El turista ya había visitado ciudades con edificios altos. De hecho, ha tenido la oportunidad de estar en el más alto de todos, un monstruo erigido casi entre la arena. Y también ha disfrutado, antes de esta ocasión, de una línea del cielo majestuosa, moderna, bonita y pretenciosa, también muy próxima al desierto. Por lo tanto, el turista se creía preparado, precavido, con una sonrisa casi engreída del que cree que ya lo ha visto todo.

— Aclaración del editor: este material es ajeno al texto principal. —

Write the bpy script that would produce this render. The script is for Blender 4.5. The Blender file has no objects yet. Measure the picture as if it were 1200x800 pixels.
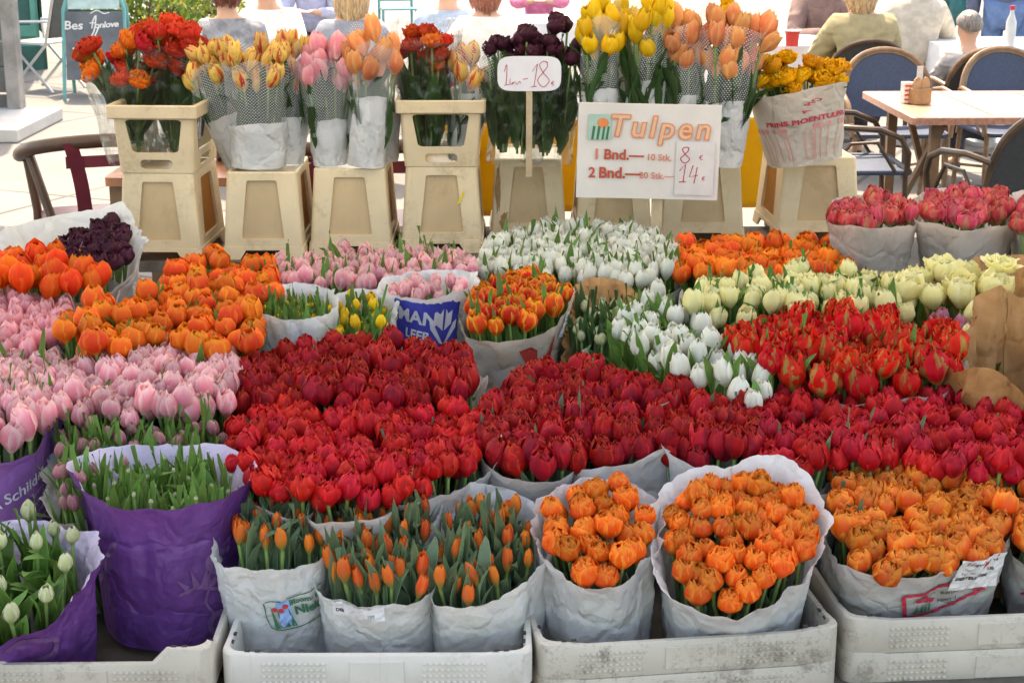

Sin embargo, el turista, cuando llegó a esta ciudad, se sintió desbordado. Porque una cosa es una modernidad reciente y en construcción y otra muy diferente es una modernidad asentada en años, en fotogramas, en un encanto de lo moderno que ya es mito. Le dijeron que no lo hiciera, que eso le delataría, pero no pudo remediarlo y el turista miró hacia lo alto. Sus ojos no podían abarcar tanta belleza en forma de escalera, tanta verticalidad rellena de emociones. Miraba a lo alto por un lado y por el otro, pensando en todos aquellos que se sintieron amenazados, asesinados por el cielo. El turista tuvo la extraña sensación de no conocer una ciudad nueva, sino ir reconociendo por primera vez una ciudad sabida. Sin embargo, el turista piensa que el reconocimiento no le garantiza, ni mucho manos, saber con lo que se va a encontrar cuando doble una esquina.
El turista ha decidido no seguir la lógica del plano, sino emprender el camino de su corazón. Y se pierde entre las calles y las avenidas. Y bucea con devoción, por primera vez, lo que tantas veces ha visto. Y siente que algo ha cambiado en su vida, quizás para siempre.